- [DATA SECTION]:
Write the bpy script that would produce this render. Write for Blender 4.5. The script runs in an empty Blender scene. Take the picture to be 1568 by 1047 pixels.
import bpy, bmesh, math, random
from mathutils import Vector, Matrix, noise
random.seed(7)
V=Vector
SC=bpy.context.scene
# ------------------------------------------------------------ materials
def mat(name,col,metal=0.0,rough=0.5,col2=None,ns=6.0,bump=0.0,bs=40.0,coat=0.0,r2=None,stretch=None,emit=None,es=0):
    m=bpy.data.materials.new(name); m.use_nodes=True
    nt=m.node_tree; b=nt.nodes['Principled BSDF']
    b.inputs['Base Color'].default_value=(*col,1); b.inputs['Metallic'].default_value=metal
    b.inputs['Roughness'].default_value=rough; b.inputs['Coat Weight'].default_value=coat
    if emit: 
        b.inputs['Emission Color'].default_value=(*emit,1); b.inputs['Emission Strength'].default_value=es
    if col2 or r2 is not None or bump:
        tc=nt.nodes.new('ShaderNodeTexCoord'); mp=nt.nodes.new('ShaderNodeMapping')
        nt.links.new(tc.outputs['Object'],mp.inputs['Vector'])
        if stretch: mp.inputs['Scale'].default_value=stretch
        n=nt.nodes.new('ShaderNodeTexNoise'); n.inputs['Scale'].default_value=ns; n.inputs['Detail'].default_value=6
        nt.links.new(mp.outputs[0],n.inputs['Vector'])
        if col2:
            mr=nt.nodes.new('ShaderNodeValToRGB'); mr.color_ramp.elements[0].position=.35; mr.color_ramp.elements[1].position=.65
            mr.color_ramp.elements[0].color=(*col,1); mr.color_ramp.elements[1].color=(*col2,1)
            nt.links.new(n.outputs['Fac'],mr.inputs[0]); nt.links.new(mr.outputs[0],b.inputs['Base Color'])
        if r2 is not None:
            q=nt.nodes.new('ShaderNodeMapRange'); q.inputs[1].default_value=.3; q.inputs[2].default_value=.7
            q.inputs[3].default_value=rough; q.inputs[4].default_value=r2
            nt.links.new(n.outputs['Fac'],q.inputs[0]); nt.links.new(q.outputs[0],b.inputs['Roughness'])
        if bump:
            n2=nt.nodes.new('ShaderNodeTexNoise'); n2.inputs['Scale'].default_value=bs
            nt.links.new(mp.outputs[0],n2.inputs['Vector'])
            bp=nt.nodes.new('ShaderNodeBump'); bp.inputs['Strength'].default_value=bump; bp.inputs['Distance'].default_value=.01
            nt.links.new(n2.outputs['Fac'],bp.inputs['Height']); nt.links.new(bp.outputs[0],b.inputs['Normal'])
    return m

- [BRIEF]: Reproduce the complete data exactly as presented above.

- [OUTPUT OF THE TASK]:
Write the bpy script that would produce this render. Write for Blender 4.5. The script runs in an empty Blender scene. Take the picture to be 1568 by 1047 pixels.
import bpy, bmesh, math, random
from mathutils import Vector, Matrix, noise
random.seed(7)
V=Vector
SC=bpy.context.scene
# ------------------------------------------------------------ materials
def mat(name,col,metal=0.0,rough=0.5,col2=None,ns=6.0,bump=0.0,bs=40.0,coat=0.0,r2=None,stretch=None,emit=None,es=0):
    m=bpy.data.materials.new(name); m.use_nodes=True
    nt=m.node_tree; b=nt.nodes['Principled BSDF']
    b.inputs['Base Color'].default_value=(*col,1); b.inputs['Metallic'].default_value=metal
    b.inputs['Roughness'].default_value=rough; b.inputs['Coat Weight'].default_value=coat
    if emit: 
        b.inputs['Emission Color'].default_value=(*emit,1); b.inputs['Emission Strength'].default_value=es
    if col2 or r2 is not None or bump:
        tc=nt.nodes.new('ShaderNodeTexCoord'); mp=nt.nodes.new('ShaderNodeMapping')
        nt.links.new(tc.outputs['Object'],mp.inputs['Vector'])
        if stretch: mp.inputs['Scale'].default_value=stretch
        n=nt.nodes.new('ShaderNodeTexNoise'); n.inputs['Scale'].default_value=ns; n.inputs['Detail'].default_value=6
        nt.links.new(mp.outputs[0],n.inputs['Vector'])
        if col2:
            mr=nt.nodes.new('ShaderNodeValToRGB'); mr.color_ramp.elements[0].position=.35; mr.color_ramp.elements[1].position=.65
            mr.color_ramp.elements[0].color=(*col,1); mr.color_ramp.elements[1].color=(*col2,1)
            nt.links.new(n.outputs['Fac'],mr.inputs[0]); nt.links.new(mr.outputs[0],b.inputs['Base Color'])
        if r2 is not None:
            q=nt.nodes.new('ShaderNodeMapRange'); q.inputs[1].default_value=.3; q.inputs[2].default_value=.7
            q.inputs[3].default_value=rough; q.inputs[4].default_value=r2
            nt.links.new(n.outputs['Fac'],q.inputs[0]); nt.links.new(q.outputs[0],b.inputs['Roughness'])
        if bump:
            n2=nt.nodes.new('ShaderNodeTexNoise'); n2.inputs['Scale'].default_value=bs
            nt.links.new(mp.outputs[0],n2.inputs['Vector'])
            bp=nt.nodes.new('ShaderNodeBump'); bp.inputs['Strength'].default_value=bump; bp.inputs['Distance'].default_value=.01
            nt.links.new(n2.outputs['Fac'],bp.inputs['Height']); nt.links.new(bp.outputs[0],b.inputs['Normal'])
    return m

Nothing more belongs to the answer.